Gelin bir bunu alalım bir box-to-box alalım saha içi matematiğimiz düzelsin istedik.

Net olarak yazıyorum, Önder Özen de bunu destekledi.

Toivonnen ile görüştü anlaştı, Jones işini pişirdi.

Fakat Biliç itiraz etti, öncelikle Toivonnen'in aradığı adam olmadığını, box-to-box'a HİÇ ihtiyacı olmadığını ve tek ihtiyacının 1 stoper olduğunu belirtti.

Antalya'da Terim ile görüştüğünü ve DANY' nin alınması gerektiği yolunda diretti.

Özen Dany işine ancak Jones'un alınmasına onay vermesi koşuluyla razı geleceğini söyleyip adeta pazarlıkla Jones'u yaptı.

Bakın kardeşlerim, Dany'nin durumu ortada, HİÇ ihtiyacım yok dediği box-to-box Jones ise sakat olmadığı HER MAÇTA oynadı.

Toivonnen'in gittiği yerdeki performansını zaten biliyorsunuz.

Defalarca ikinci olacağımız kırılma maçları kazanılamadı.

Ama nihayetinde öne geçtik.

Eneramo'nun 90+'da bize gol atmaya CÜRRET etmiş olması inanılmaz bir YÖNETİM zaafiyetidir.

Konya maçında faul olduğu an o sahaya girmemek, maçı babalamamak, büyük KENAR YÖNETİMİ zafiyetleridir.

Necip'i sahaya alma yanlışına girmiyorum bile.

Bu iş daha oralarda HERŞEYE RAĞMEN bitmişti, bitebilirdi.

Ama affedemediğim şudur, GS evinde KASIMPAŞA'dan 4 yemiş, 2 puan ve oynanmamış 1 maç ÖNDESİN

FB şampiyonluğu nerdeyse garantilemiş, 5 adamın ceza sınırında ve haftaya Sivas deplasmanındasın.

Tek yapman gereken şeyler ; KART GÖRME, SAKATLANMA, YENİLME, EVİNE GİT UYU ve Sivas maçına hazırlan.

Bu kadar...

3 ay sonra ŞAMPİYONLAR LİGİ bayrağı yeni statında sallanırken, 60 milyon TL gelir alacaklılarını mutlu etsin.

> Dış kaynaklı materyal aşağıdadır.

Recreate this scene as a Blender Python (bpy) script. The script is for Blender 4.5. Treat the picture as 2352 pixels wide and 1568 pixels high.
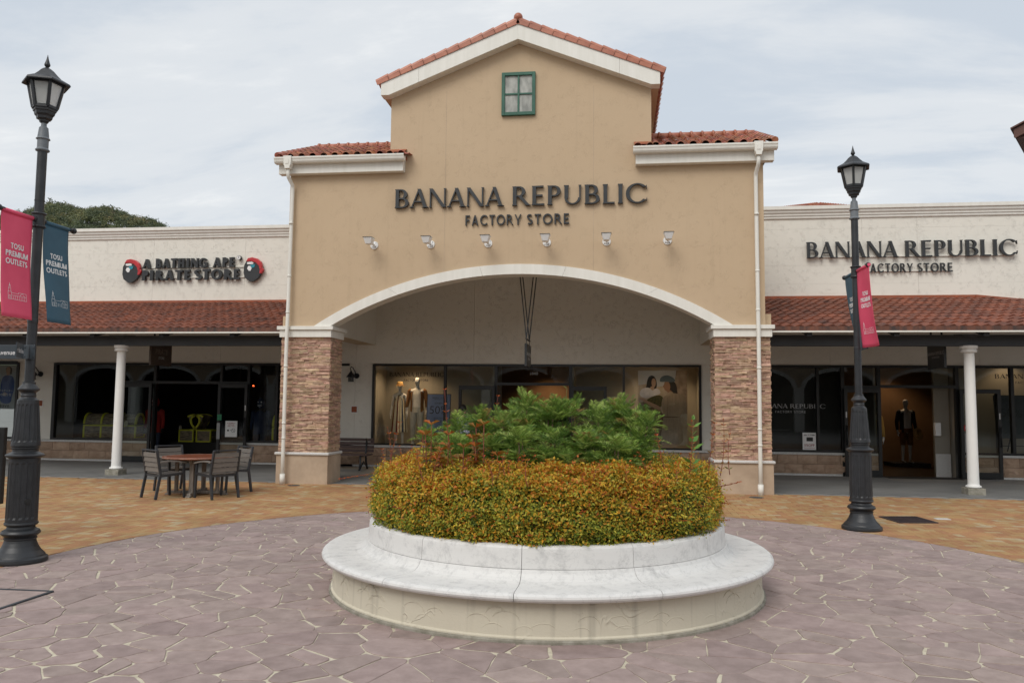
import bpy, bmesh, math, random
import numpy as np
from mathutils import Vector, Matrix
random.seed(7); rng = np.random.default_rng(11)
for o in list(bpy.data.objects): bpy.data.objects.remove(o)
scene = bpy.context.scene
COL = scene.collection
PI = math.pi
R = math.radians

# ------------------------------------------------------------------ camera
PITCH, ROLL, YAW = 0.078, 0.0099, 0.1288
def cam_axes():
    cy, sy, cp, sp = math.cos(YAW), math.sin(YAW), math.cos(PITCH), math.sin(PITCH)
    F = Vector((-sy*cp, cy*cp, sp)); R0 = Vector((cy, sy, 0)); U0 = R0.cross(F)
    Rr = R0*math.cos(ROLL) + U0*math.sin(ROLL); U = U0*math.cos(ROLL) - R0*math.sin(ROLL)
    return F, Rr, U
F_, R_, U_ = cam_axes()
cd = bpy.data.cameras.new('camera'); cam = bpy.data.objects.new('camera', cd); COL.objects.link(cam)
cam.matrix_world = Matrix(((R_.x, U_.x, -F_.x, 0), (R_.y, U_.y, -F_.y, 0), (R_.z, U_.z, -F_.z, 1.65), (0, 0, 0, 1)))
cd.sensor_width = 36; cd.lens = 1830/2352*36; cd.clip_end = 3000; cd.clip_start = .05
scene.camera = cam

# ------------------------------------------------------------------ sky, sun, exposure
SUN_EL, SUN_AZ = R(46), R(200)      # azimuth measured clockwise from +Y; the sun is high behind the camera, a little left
w = bpy.data.worlds.new('World'); scene.world = w; w.use_nodes = True
nt = w.node_tree; nt.nodes.clear()
def N(nt, t, **kw):
    n = nt.nodes.new(t)
    for k, v in kw.items():
        if k.startswith('i_'): n.inputs[k[2:]].default_value = v
        else: setattr(n, k, v)
    return n
def L(nt, a, b): nt.links.new(a, b)
sky = N(nt, 'ShaderNodeTexSky', sky_type='NISHITA', sun_disc=False, sun_elevation=SUN_EL, sun_rotation=SUN_AZ, air_density=1.2, dust_density=3.0, ozone_density=1.0)
skm = N(nt, 'ShaderNodeVectorMath', operation='SCALE'); skm.inputs['Scale'].default_value = .11
L(nt, sky.outputs[0], skm.inputs[0])
tc = N(nt, 'ShaderNodeTexCoord'); sep = N(nt, 'ShaderNodeSeparateXYZ'); L(nt, tc.outputs['Generated'], sep.inputs[0])
zz = N(nt, 'ShaderNodeMath', operation='MAXIMUM'); L(nt, sep.outputs['Z'], zz.inputs[0]); zz.inputs[1].default_value = 0.0
za = N(nt, 'ShaderNodeMath', operation='ADD'); L(nt, zz.outputs[0], za.inputs[0]); za.inputs[1].default_value = .22
dx = N(nt, 'ShaderNodeMath', operation='DIVIDE'); L(nt, sep.outputs['X'], dx.inputs[0]); L(nt, za.outputs[0], dx.inputs[1])
dy = N(nt, 'ShaderNodeMath', operation='DIVIDE'); L(nt, sep.outputs['Y'], dy.inputs[0]); L(nt, za.outputs[0], dy.inputs[1])
cmb = N(nt, 'ShaderNodeCombineXYZ'); L(nt, dx.outputs[0], cmb.inputs[0]); L(nt, dy.outputs[0], cmb.inputs[1])
mp = N(nt, 'ShaderNodeMapping'); mp.inputs['Scale'].default_value = (.75, 1.5, 1); mp.inputs['Rotation'].default_value = (0, 0, R(14)); mp.inputs['Location'].default_value = (3.1, 1.7, 0)
L(nt, cmb.outputs[0], mp.inputs[0])
n1 = N(nt, 'ShaderNodeTexNoise', i_Scale=1.3, i_Detail=10.0, i_Roughness=.6, i_Distortion=.35); L(nt, mp.outputs[0], n1.inputs['Vector'])
n2 = N(nt, 'ShaderNodeTexNoise', i_Scale=.42, i_Detail=4.0, i_Roughness=.5); L(nt, mp.outputs[0], n2.inputs['Vector'])
ad = N(nt, 'ShaderNodeMath', operation='MULTIPLY_ADD'); L(nt, n2.outputs[0], ad.inputs[0]); ad.inputs[1].default_value = .7
L(nt, n1.outputs[0], ad.inputs[2])
cr = N(nt, 'ShaderNodeValToRGB'); cr.color_ramp.interpolation = 'EASE'
cr.color_ramp.elements[0].position = .70; cr.color_ramp.elements[0].color = (.555, .61, .675, 1)
cr.color_ramp.elements[1].position = 1.0; cr.color_ramp.elements[1].color = (.84, .85, .85, 1)
e = cr.color_ramp.elements.new(.85); e.color = (.685, .715, .745, 1)
L(nt, ad.outputs[0], cr.inputs[0])
mixs = N(nt, 'ShaderNodeMix', data_type='RGBA'); mixs.inputs[0].default_value = .93
L(nt, skm.outputs[0], mixs.inputs[6]); L(nt, cr.outputs[0], mixs.inputs[7])
bg = N(nt, 'ShaderNodeBackground'); bg.inputs['Strength'].default_value = 1.05; L(nt, mixs.outputs[2], bg.inputs['Color'])
wo = N(nt, 'ShaderNodeOutputWorld'); L(nt, bg.outputs[0], wo.inputs[0])

sd = bpy.data.lights.new('sun', 'SUN'); sd.energy = 1.5; sd.angle = R(34); sd.color = (1.0, .965, .91)
so = bpy.data.objects.new('sun', sd); COL.objects.link(so)
sdir = Vector((math.sin(SUN_AZ)*math.cos(SUN_EL), math.cos(SUN_AZ)*math.cos(SUN_EL), math.sin(SUN_EL)))
so.rotation_euler = (-sdir).to_track_quat('-Z', 'Y').to_euler(); so.location = (0, -30, 40)
vs = scene.view_settings; vs.view_transform = 'Standard'; vs.look = 'None'; vs.exposure = 0.12; vs.gamma = 1.0; vs.use_curve_mapping = False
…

Stat, para, itibar ve takip edecek transfer avantajı HERŞEY.

Yok aga.

Yok...

5 cezalı, 1 sakat, 1 kurşun ile o geceyi geçiriyorsun.

Hoca nerde? SD nerde? Yönetim nerde?

Bu ne?

Diego Ribas gelse ne olacak?

Sen sehpanın önünde vazoyu koyarken düşüp kırabildikten sonra, oyuncu alsan ne olur, almasan ne olur?

Stat açsan ne olur, açmasan ne olur?

Bu zihniyet ve organizasyon devam ettiği müddetçe Beşiktaş'ın SPORTİF BAŞARI yakalaması hayaldir.

Çünkü sorun takım veya oyuncu kalitesinden ziyade, kimlerin alınmak istenip, istenmemesi ve alınanların her türlü yönetilmesi sorunudur.

Mevcut futbol yönetiminin toplamı 360 derece bir bakış açısına yaklaşmaktan bile uzaktır.

Yarışan ve KAZANAN bir bilgi ve tecrübe birikimi malesef bu ekipte yoktur ve kısa vadede olması "bilimsel olarak"mümkün değildir.

Değişiklik elzemdir.

Kim? Neden? Nasıl? konusunu sonraki yazımda belirteceğim, ama önceliğin bir SEÇİM ile Başkan'ın hem ekibini düzenleyip, güven tazeleyip, ya bilgili ya paralı isimleri ekibe katmak olduğunu belirtmeliyim.

Mevcut ekiple yapılacak YATIRIMLARIN adresi bellidir : ÇÖP!